Task objective: Copy whichever lines contain the string "picture".

Exercise materials:

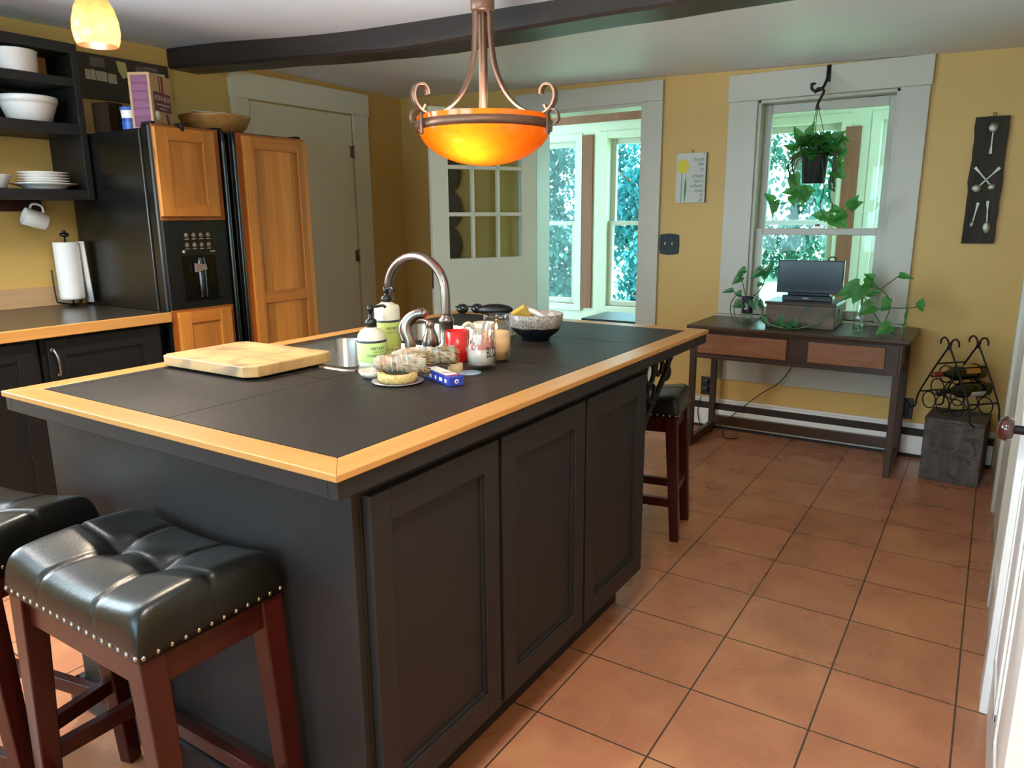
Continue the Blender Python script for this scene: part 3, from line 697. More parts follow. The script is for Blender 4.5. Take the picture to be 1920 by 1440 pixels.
for k0, z0, z1 in ((ca-.75, .066, .104),):
    for i in range(8):
        a = k0+i*.085; w_ = .014+.018*sin(pi*(i+.5)/8); zc2 = .088+.004*sin(i*2)
        b.prism([(0, 0), (1, 0), (1, 1), (0, 1)], lambda p, q: (.0382*cos(a+p*.087), .0382*sin(a+p*.087), zc2-w_/2+q*w_), lambda p, q: (.0375*cos(a+p*.087), .0375*sin(a+p*.087), zc2-w_/2+q*w_))
b.build('wax_splash', M_wax, t)
b = B()
for i in range(20):
    a = ca-.9+i*.1; zt = .07+.014*(1+sin(i*1.7)); b.prism([(0, 0), (1, 0), (1, 1), (0, 1)], lambda p, q: (.0380*cos(a+p*.1), .0380*sin(a+p*.1), .058+q*(zt-.05)), lambda p, q: (.0374*cos(a+p*.1), .0374*sin(a+p*.1), .058+q*(zt-.05)))
b.build('wax_film', M_pinkwax, t)
text_mesh('glass_lettering', 'BLO', .042, M_black, t, lambda x, y: (.0424*cos(ca+.2+x/.0424), .0424*sin(ca+.2+x/.0424), .037+y), w=False, xscale=.45, align='LEFT')
t = thing('jar_candle', 'cream candle burning in a shouldered glass jar behind the glass candle', 'candle', (-.283, .238, IZ))
B().lathe([(0, 0), (.034, 0), (.039, .005), (.043, .05), (.044, .095), (.041, .107), (.036, .116), (.0365, .132), (.039, .135), (.038, .139), (.034, .139), (.033, .118), (.039, .104), (.041, .09), (.036, .01), (0, .008)], n=36).build('glass', M_glass, t)
B().lathe([(0, .009), (.0345, .009), (.0395, .05), (.0402, .088), (.03, .09), (0, .088)], n=36).build('wax', M_waxc, t)
B().lathe([(0, .094), (.0035, .098), (.004, .103), (.002, .11), (0, .115)], n=10).build('flame', glow('candle_flame', (1, .5, .12, 1), 14), t)
M_cream = plain('cream_stoneware', '#d3c6ae', .3)
t = thing('mug', 'cream mug hidden behind the glass candle with its handle showing', 'mug', (-.335, .262, IZ))
# mug stands behind; handle points to the left of the picture
t.location = (-.372, .300, IZ)
B().lathe([(0, 0), (.028, 0), (.031, .004), (.033, .1), (.031, .102), (.029, .1), (.027, .008), (0, .006)], n=28).build('body', M_cream, t)
hv = Vector((cos(ca-1.45), sin(ca-1.45), 0))
B().tube([hv*.031+Vector((0, 0, .085)), hv*.045+Vector((0, 0, .1)), hv*.062+Vector((0, 0, .092)), hv*.066+Vector((0, 0, .065)), hv*.055+Vector((0, 0, .035)), hv*.031+Vector((0, 0, .028))], .0065, 10, 5).build('handle', M_cream, t)
# speckled bowl
m, nt, bb = newmat('speckled_glaze'); N = nt.nodes; L = nt.links
tc = N.new('ShaderNodeTexCoord'); sp_ = N.new('ShaderNodeSeparateXYZ'); L.new(tc.outputs['Object'], sp_.inputs[0])
nz = N.new('ShaderNodeTexNoise'); nz.inputs['Scale'].default_value = 330; nz.inputs['Detail'].default_value = 2; L.new(tc.outputs['Object'], nz.inputs['Vector'])
r1 = N.new('ShaderNodeValToRGB'); r1.color_ramp.elements[0].position = .42; r1.color_ramp.elements[1].position = .58; r1.color_ramp.elements[0].color = lin('#57504c'); r1.color_ramp.elements[1].color = lin('#c9bdb2'); L.new(nz.outputs['Fac'], r1.inputs[0])
n2 = N.new('ShaderNodeTexNoise'); n2.inputs['Scale'].default_value = 40; L.new(tc.outputs['Object'], n2.inputs['Vector'])
ma = N.new('ShaderNodeMath'); ma.operation = 'MULTIPLY_ADD'; ma.inputs[1].default_value = .012; L.new(n2.outputs['Fac'], ma.inputs[0]); L.new(sp_.outputs['Z'], ma.inputs[2])
gt = N.new('ShaderNodeMath'); gt.operation = 'GREATER_THAN'; gt.inputs[1].default_value = .052; L.new(ma.outputs[0], gt.inputs[0])
mx = N.new('ShaderNodeMix'); mx.data_type = 'RGBA'; mx.inputs[6].default_value = lin('#10161a'); L.new(gt.outputs[0], mx.inputs[0]); L.new(r1.outputs[0], mx.inputs[7]); L.new(mx.outputs[2], bb.inputs['Base Color']); bb.inputs['Roughness'].default_value = .3
o = B().lathe([(0, .0), (.046, 0), (.047, .008), (.052, .012), (.078, .032), (.091, .062), (.094, .09), (.092, .092), (.089, .09), (.086, .062), (.07, .034), (.04, .02), (0, .018)], n=44).build('bowl', m)
o.location = (-.388, .635, IZ); tag(o, 'speckled grey and black stoneware bowl holding a sponge', 'bowl')
M_sponge = plain('yellow_sponge', '#d9ac4a', .9, noise=.2, nscale=60, bump=.6, bscale=120)
o = B().box(-.028, .028, -.012, .012, -.04, .04).build('sponge', M_sponge, bev=.005); o.location = (-.425, .615, IZ+.075); o.rotation_euler = (.35, -.55, .4); tag(o, 'yellow sponge standing in the speckled bowl', 'sponge')
t = thing('dish_brush', 'pale dish brush leaning over the rim of the speckled bowl', 'brush', (-.385, .635, IZ+.055)); t.rotation_euler = (.0, 0, .3)
B().tube([(-.035, 0, .045), (-.01, 0, .04), (.04, .0, .012), (.06, 0, -.005)], .011, 10, 5, taper=.008).build('handle', M_white, t)
B().ellipsoid((-.04, 0, .043), (.017, .014, .016)).build('head', plain('pale_pink_plastic', '#d9c4c2', .35), t)
# sunglasses and their case at the far corner
t = thing('sunglasses', 'black sunglasses lying open at the far left corner of the island', 'sunglasses', (-1.0, 1.085, IZ)); t.rotation_euler = (0, 0, .62)
b = B()
for s in (-1, 1): b.lathe([(0, -.003), (.02, -.003), (.024, 0), (.02, .003), (0, .003)], n=20, M=Matrix.Translation((s*.032, 0, .024)) @ Matrix.Rotation(radians(80), 4, 'X') @ Matrix.Diagonal((1.12, .9, 1, 1)))
b.build('lens', plain('dark_lens', '#0a0a0b', .08), t)
b = B(); b.tube([(-.012, 0, .03), (0, -.002, .034), (.012, 0, .03)], .003, 8, 3)
for s in (-1, 1): b.tube([(s*.057, 0, .032), (s*.062, .01, .032), (s*.058, .075, .02), (s*.05, .125, .004)], .0028, 8, 4)
b.build('frame', M_blackpl, t)
o = B().ellipsoid((0, 0, .026), (.078, .034, .026), n=28, m=14).build('glasses_case', plain('black_case_leatherette', '#0e0f10', .4, bump=.1)); o.location = (-.865, 1.085, IZ); o.rotation_euler = (0, 0, .5); tag(o, 'black hard glasses case beside the sunglasses', 'glasses case')

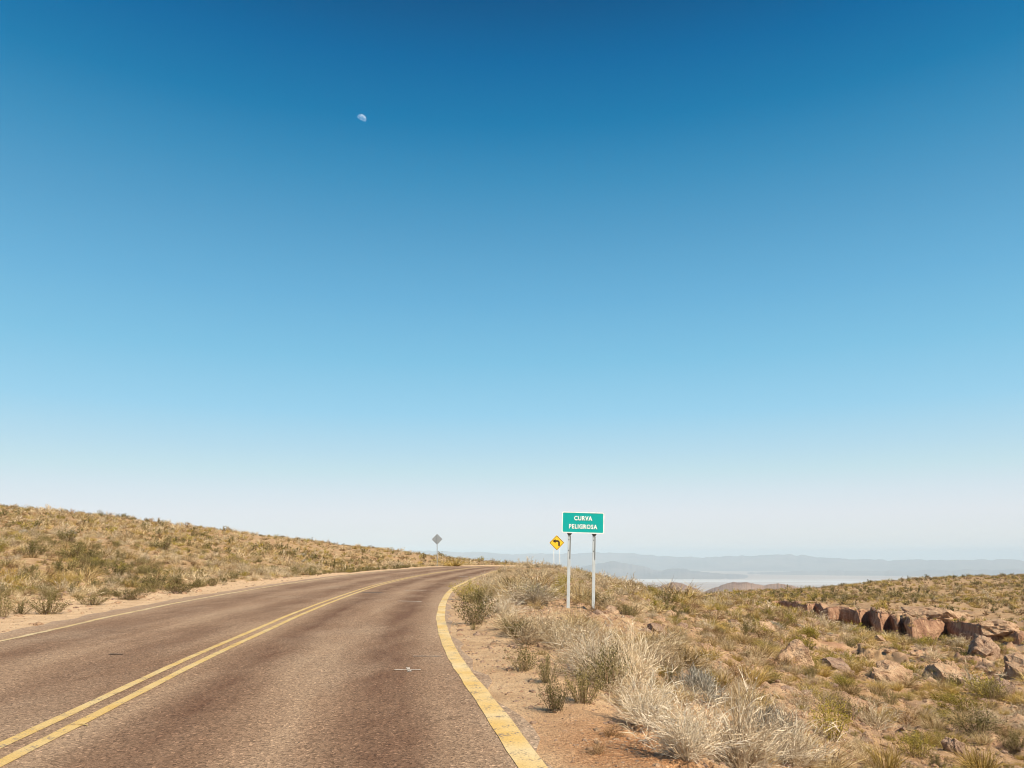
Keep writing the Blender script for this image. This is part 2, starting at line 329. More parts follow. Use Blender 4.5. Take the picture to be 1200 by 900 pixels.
def asphalt_mat():
    m = M('asphalt'); a = m.attr('lane'); b = m.attr('along')
    sp = m.noise(95, 2, rough=.7); sp2 = m.noise(38, 2)
    v = m.n('ShaderNodeTexVoronoi'); v.inputs['Scale'].default_value = 48; m.l(m.pos(), v.inputs['Vector'])
    cmb = m.n('ShaderNodeCombineXYZ'); m.l(a, cmb.inputs[0]); m.l(b, cmb.inputs[1])
    big = m.noise(1., 4, cmb.outputs[0], sc=(1.1, .12, 1)); patch = m.noise(.5, 4, sc=(1, .45, 1))
    base = m.ramp(big, [(.32, (.30, .19, .12)), (.5, (.40, .27, .175)), (.68, (.48, .34, .225))])
    # tyre tracks: darker bands along each lane
    tr = m.attr('track'); base = m.mix(m.math('MULTIPLY', tr, m.ramp(m.noise(1.3, 4, sc=(1.5, .4, 1)), [(.3, .55), (.6, 1.)])), base, (.18, .10, .062))
    base = m.mix(m.ramp(patch, [(.5, 0.), (.72, .4)]), base, (.45, .34, .24))
    cv = m.n('ShaderNodeTexVoronoi', feature='DISTANCE_TO_EDGE'); cv.inputs['Scale'].default_value = .9
    wv = m.n('ShaderNodeVectorMath', operation='ADD'); nz = m.n('ShaderNodeTexNoise'); nz.inputs['Scale'].default_value = 2.2; nz.inputs['Detail'].default_value = 4; m.l(m.pos(), nz.inputs['Vector']); m.l(m.pos(), wv.inputs[0]); m.l(nz.outputs['Color'], wv.inputs[1]); m.l(wv.outputs[0], cv.inputs['Vector'])
    crack = m.math('MULTIPLY', m.ramp(cv.outputs['Distance'], [(.0, 1.), (.013, 0.)]), m.ramp(m.noise(.22, 3), [(.50, 0.), (.6, .55)]))
    base = m.mix(crack, base, (.09, .055, .038))
    edge = m.attr('dust'); base = m.mix(m.math('MULTIPLY', edge, m.ramp(m.noise(3, 4), [(.3, .2), (.65, 1.)])), base, (.50, .37, .26))
    gr = m.ramp(v.outputs['Color'], [(.1, .38), (.45, .85), (.8, 1.15), (.95, 2.0)]); base = m.mix(.85, base, gr, 'MULTIPLY')
    base = m.mix(1., base, m.ramp(sp, [(.3, .5), (.5, 1.), (.72, 1.45)]), 'MULTIPLY')
    return m.finish(base, .85, m.math('ADD', m.math('MULTIPLY', sp, 1.), m.math('MULTIPLY', v.outputs[0], 1.)), .008, .7, .08)
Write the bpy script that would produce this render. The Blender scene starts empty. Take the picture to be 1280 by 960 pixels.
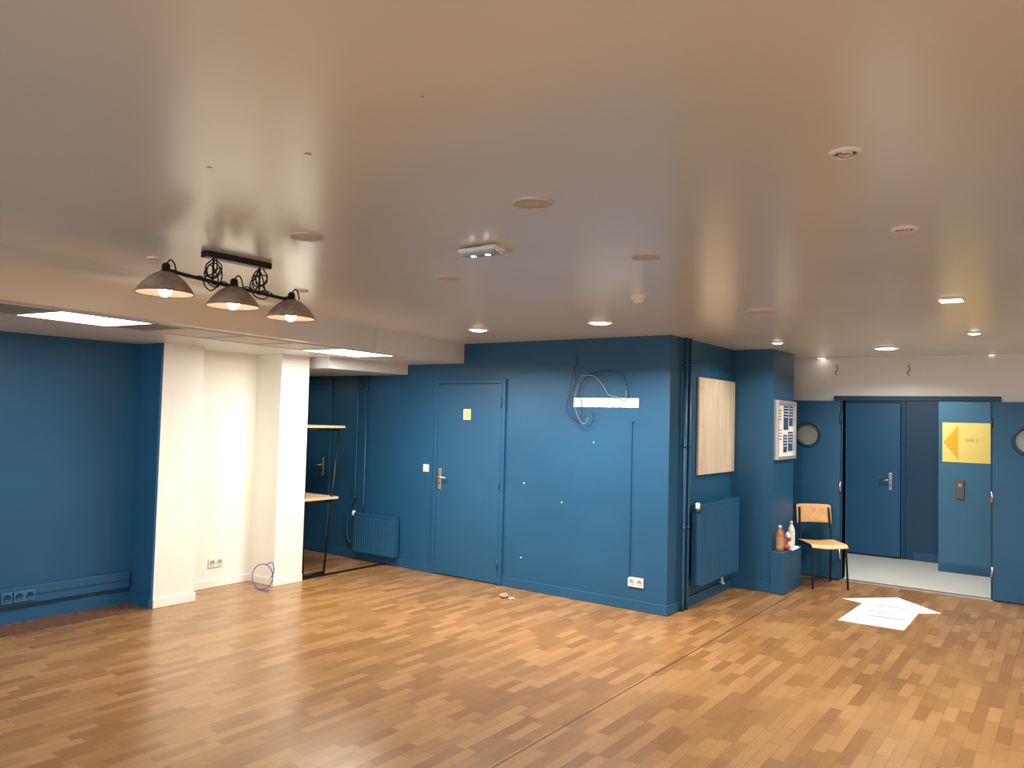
import bpy, bmesh, math, random
from mathutils import Vector, Matrix
random.seed(4)
PI=math.pi
S=bpy.context.scene
COL=S.collection
# ---------------------------------------------------------------- camera
FPX=965.0; HC=1.65
TH=math.radians(36.0); PT=math.radians(2.5); RL=math.radians(1.48)
F=Vector((-math.sin(TH)*math.cos(PT),math.cos(TH)*math.cos(PT),math.sin(PT)))
R0=Vector((math.cos(TH),math.sin(TH),0)); U0=R0.cross(F)
R=R0*math.cos(RL)+U0*math.sin(RL); U=U0*math.cos(RL)-R0*math.sin(RL)
CP=Vector((0,0,HC))
cd=bpy.data.cameras.new('camera'); cam=bpy.data.objects.new('camera',cd); COL.objects.link(cam)
cd.sensor_width=36; cd.lens=36*FPX/1280; cd.clip_start=.05
cam.matrix_world=Matrix(((R.x,U.x,-F.x,0),(R.y,U.y,-F.y,0),(R.z,U.z,-F.z,HC),(0,0,0,1)))
S.camera=cam
def P(px,py,ax,val):
    d=F+R*((px-640)/FPX)+U*((480-py)/FPX)
    i='xyz'.index(ax); t=(val-CP[i])/d[i]
    return CP+d*t
def dep(p): return (p-CP).dot(F)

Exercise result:
Continue the Blender Python script for this scene: part 3, from line 697. More parts follow. The script is for Blender 4.5. Take the picture to be 1920 by 1440 pixels.
# mug stands behind; handle points to the left of the picture
Keep writing the Blender script for this image. This is part 2, starting at line 329. More parts follow. Use Blender 4.5. Take the picture to be 1200 by 900 pixels.
Write the bpy script that would produce this render. The Blender scene starts empty. Take the picture to be 1280 by 960 pixels.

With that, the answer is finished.